» Problem to work on
Only the pictures are omitted; repeat all other data exactly.

>> Begin Available data

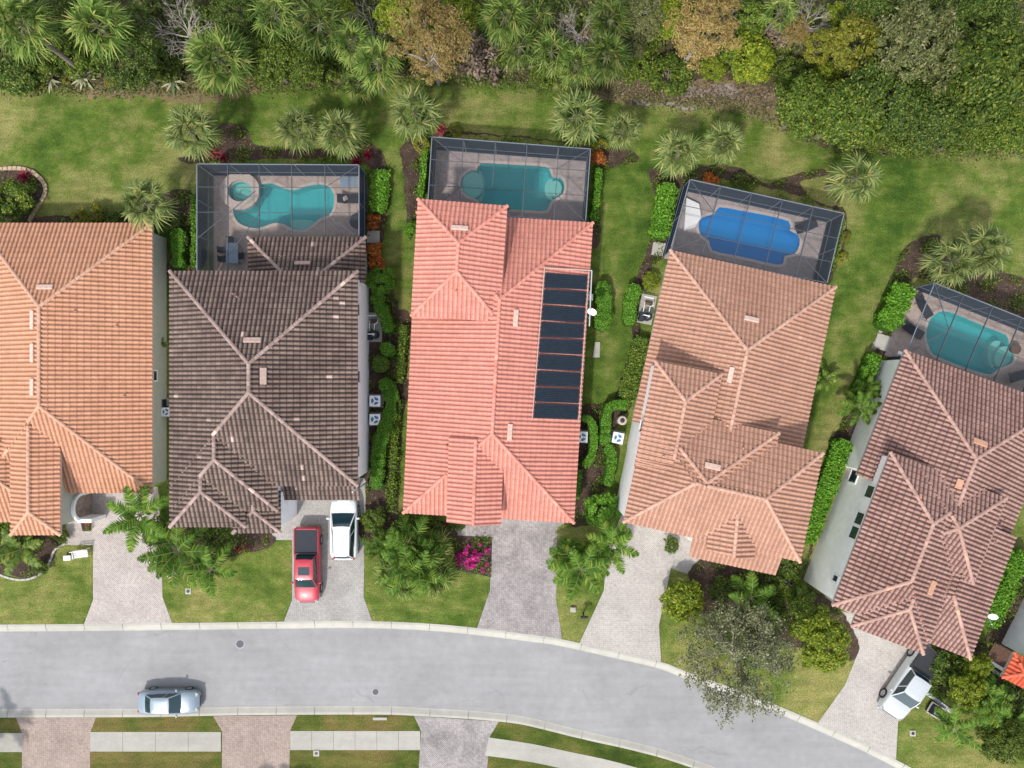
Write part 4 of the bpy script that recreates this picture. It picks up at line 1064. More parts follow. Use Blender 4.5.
PROTO = dict(
    fan=[fan_palm('fan_palm', 27, 2.2, 4.2, 'palm', 3), fan_palm('fan_palm', 24, 2.2, 4.2, 'palm', 4), fan_palm('fan_palm', 30, 2.2, 4.2, 'palm', 5, 18), fan_palm('fan_palm', 20, 2.2, 4.2, 'palm', 6, 14), fan_palm('fan_palm', 25, 2.2, 4.2, 'palm', 7, 13)],
    wild=[fan_palm('wild_fan_palm', 30, 2.5, 6.0, 'palmy', 11), fan_palm('wild_fan_palm', 26, 2.5, 6.0, 'palmy', 12), fan_palm('wild_fan_palm', 34, 2.5, 6.0, 'palmy', 13, 18), fan_palm('wild_fan_palm', 20, 2.5, 6.0, 'palmy', 14, 13), fan_palm('wild_fan_palm', 24, 2.5, 6.0, 'palmy', 17, 12)],
    lowfan=[fan_palm('saw_palmetto', 22, 1.6, 1.6, 'palmy', 15, 14), fan_palm('saw_palmetto', 26, 1.6, 1.6, 'palmy', 16, 14)],
    feather=[feather_palm('feather_palm', 9, 2.5, 3.2, 'feather', 21, .25, .06, 62, 5, 34), feather_palm('feather_palm', 11, 2.5, 3.2, 'feather', 22, .27, .06, 65, 0, 34), feather_palm('feather_palm', 8, 2.5, 3.2, 'feather', 23, .25, .065, 60, 5, 34)],
    clump=[feather_palm('clump_palm', 9, 2.2, 2.4, 'feather', 25, .30, .055, 75, 0, 22, 5), feather_palm('clump_palm', 8, 2.2, 2.4, 'feather', 26, .30, .055, 75, 0, 22, 4)],
    banana=[feather_palm('broad_leaf_plant', 9, 1.9, 1.4, 'hedge2', 28, .26, .12, 70, 0, 16)],
    dark=[broad('broadleaf_tree', 3.0, 5.5, 130, 105, .62, .215, 'dark', seed=s) for s in (31, 32)],
    mid=[broad('leafy_tree', 2.6, 5.0, 110, 100, .55, .205, 'mid', seed=s) for s in (33, 34)],
    light=[broad('yellow_green_tree', 2.0, 3.6, 85, 65, .45, .22, 'light', seed=s) for s in (35, 36)],
    yellow=[broad('golden_tree', 2.0, 5.0, 70, 60, .40, .24, 'yellow', seed=s, aspect=.35) for s in (37,)],
    rust=[broad('rusty_cypress', 2.6, 6.5, 90, 60, .46, .24, 'rust', 'bough', seed=s, aspect=.28, hollow=.35) for s in (38, 39)],
    olive=[broad('olive_tree', 3.2, 6.0, 120, 70, .55, .25, 'olive', 'bough', seed=s, aspect=.4) for s in (40,)],
    bush=[broad('leafy_bush', 1.5, 1.1, 60, 70, .42, .20, 'mid', seed=s, flat=.75, low=-.1) for s in (41, 42)],
    dbush=[broad('dark_bush', 1.5, 1.1, 60, 70, .42, .20, 'dark', seed=s, flat=.75, low=-.1) for s in (43, 44)],
    lbush=[broad('bright_bush', 1.4, 1.0, 60, 75, .40, .18, 'light', seed=s, flat=.8, low=-.1) for s in (45,)],
    gbush=[broad('green_bush', 1.2, .9, 55, 80, .34, .15, 'hedge', seed=s, flat=.8, low=-.1, hollow=.75) for s in (46,)],
    agave=[rosette('agave', 30, 1.15, .12, 'agave', s) for s in (51, 52)],
    succ=[rosette('succulent', 22, .75, .07, 'greyleaf', 53)],
    croton=[broad('croton', .8, .55, 38, 34, .24, .20, 'orange', seed=s, flat=.8, low=-.1, aspect=.4) for s in (54, 55)],
    cordy=[rosette('cordyline', 34, .95, .07, 'crimson', 56, 85, 0, .3, .3)],
    gold=[broad('golden_shrub', .8, .55, 34, 34, .24, .16, 'yellow', seed=57, flat=.8, low=-.1)],
    boug=[broad('bougainvillea', 1.25, .35, 46, 24, .20, .16, 'magenta', seed=58, flat=.4, low=-.05, aspect=.8, hollow=.05)],
    bare=[bare('bare_tree', 2.6, 6.0, 61, 'bough', 12), bare('bare_tree', 2.6, 6.0, 62, 'bough', 12)],
    twig=[bare('sparse_tree', 3.7, 5.6, 63, 'bough', 13, 'greyleaf', 13500, .16)],
    dead=[bare('dead_brush', 1.6, 1.6, 64, 'bough', 8, 'brown', 900, .35)],
)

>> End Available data

» Complete output
Write part 4 of the bpy script that recreates this picture. It picks up at line 1064. More parts follow. Use Blender 4.5.
PROTO = dict(
    fan=[fan_palm('fan_palm', 27, 2.2, 4.2, 'palm', 3), fan_palm('fan_palm', 24, 2.2, 4.2, 'palm', 4), fan_palm('fan_palm', 30, 2.2, 4.2, 'palm', 5, 18), fan_palm('fan_palm', 20, 2.2, 4.2, 'palm', 6, 14), fan_palm('fan_palm', 25, 2.2, 4.2, 'palm', 7, 13)],
    wild=[fan_palm('wild_fan_palm', 30, 2.5, 6.0, 'palmy', 11), fan_palm('wild_fan_palm', 26, 2.5, 6.0, 'palmy', 12), fan_palm('wild_fan_palm', 34, 2.5, 6.0, 'palmy', 13, 18), fan_palm('wild_fan_palm', 20, 2.5, 6.0, 'palmy', 14, 13), fan_palm('wild_fan_palm', 24, 2.5, 6.0, 'palmy', 17, 12)],
    lowfan=[fan_palm('saw_palmetto', 22, 1.6, 1.6, 'palmy', 15, 14), fan_palm('saw_palmetto', 26, 1.6, 1.6, 'palmy', 16, 14)],
    feather=[feather_palm('feather_palm', 9, 2.5, 3.2, 'feather', 21, .25, .06, 62, 5, 34), feather_palm('feather_palm', 11, 2.5, 3.2, 'feather', 22, .27, .06, 65, 0, 34), feather_palm('feather_palm', 8, 2.5, 3.2, 'feather', 23, .25, .065, 60, 5, 34)],
    clump=[feather_palm('clump_palm', 9, 2.2, 2.4, 'feather', 25, .30, .055, 75, 0, 22, 5), feather_palm('clump_palm', 8, 2.2, 2.4, 'feather', 26, .30, .055, 75, 0, 22, 4)],
    banana=[feather_palm('broad_leaf_plant', 9, 1.9, 1.4, 'hedge2', 28, .26, .12, 70, 0, 16)],
    dark=[broad('broadleaf_tree', 3.0, 5.5, 130, 105, .62, .215, 'dark', seed=s) for s in (31, 32)],
    mid=[broad('leafy_tree', 2.6, 5.0, 110, 100, .55, .205, 'mid', seed=s) for s in (33, 34)],
    light=[broad('yellow_green_tree', 2.0, 3.6, 85, 65, .45, .22, 'light', seed=s) for s in (35, 36)],
    yellow=[broad('golden_tree', 2.0, 5.0, 70, 60, .40, .24, 'yellow', seed=s, aspect=.35) for s in (37,)],
    rust=[broad('rusty_cypress', 2.6, 6.5, 90, 60, .46, .24, 'rust', 'bough', seed=s, aspect=.28, hollow=.35) for s in (38, 39)],
    olive=[broad('olive_tree', 3.2, 6.0, 120, 70, .55, .25, 'olive', 'bough', seed=s, aspect=.4) for s in (40,)],
    bush=[broad('leafy_bush', 1.5, 1.1, 60, 70, .42, .20, 'mid', seed=s, flat=.75, low=-.1) for s in (41, 42)],
    dbush=[broad('dark_bush', 1.5, 1.1, 60, 70, .42, .20, 'dark', seed=s, flat=.75, low=-.1) for s in (43, 44)],
    lbush=[broad('bright_bush', 1.4, 1.0, 60, 75, .40, .18, 'light', seed=s, flat=.8, low=-.1) for s in (45,)],
    gbush=[broad('green_bush', 1.2, .9, 55, 80, .34, .15, 'hedge', seed=s, flat=.8, low=-.1, hollow=.75) for s in (46,)],
    agave=[rosette('agave', 30, 1.15, .12, 'agave', s) for s in (51, 52)],
    succ=[rosette('succulent', 22, .75, .07, 'greyleaf', 53)],
    croton=[broad('croton', .8, .55, 38, 34, .24, .20, 'orange', seed=s, flat=.8, low=-.1, aspect=.4) for s in (54, 55)],
    cordy=[rosette('cordyline', 34, .95, .07, 'crimson', 56, 85, 0, .3, .3)],
    gold=[broad('golden_shrub', .8, .55, 34, 34, .24, .16, 'yellow', seed=57, flat=.8, low=-.1)],
    boug=[broad('bougainvillea', 1.25, .35, 46, 24, .20, .16, 'magenta', seed=58, flat=.4, low=-.05, aspect=.8, hollow=.05)],
    bare=[bare('bare_tree', 2.6, 6.0, 61, 'bough', 12), bare('bare_tree', 2.6, 6.0, 62, 'bough', 12)],
    twig=[bare('sparse_tree', 3.7, 5.6, 63, 'bough', 13, 'greyleaf', 13500, .16)],
    dead=[bare('dead_brush', 1.6, 1.6, 64, 'bough', 8, 'brown', 900, .35)],
)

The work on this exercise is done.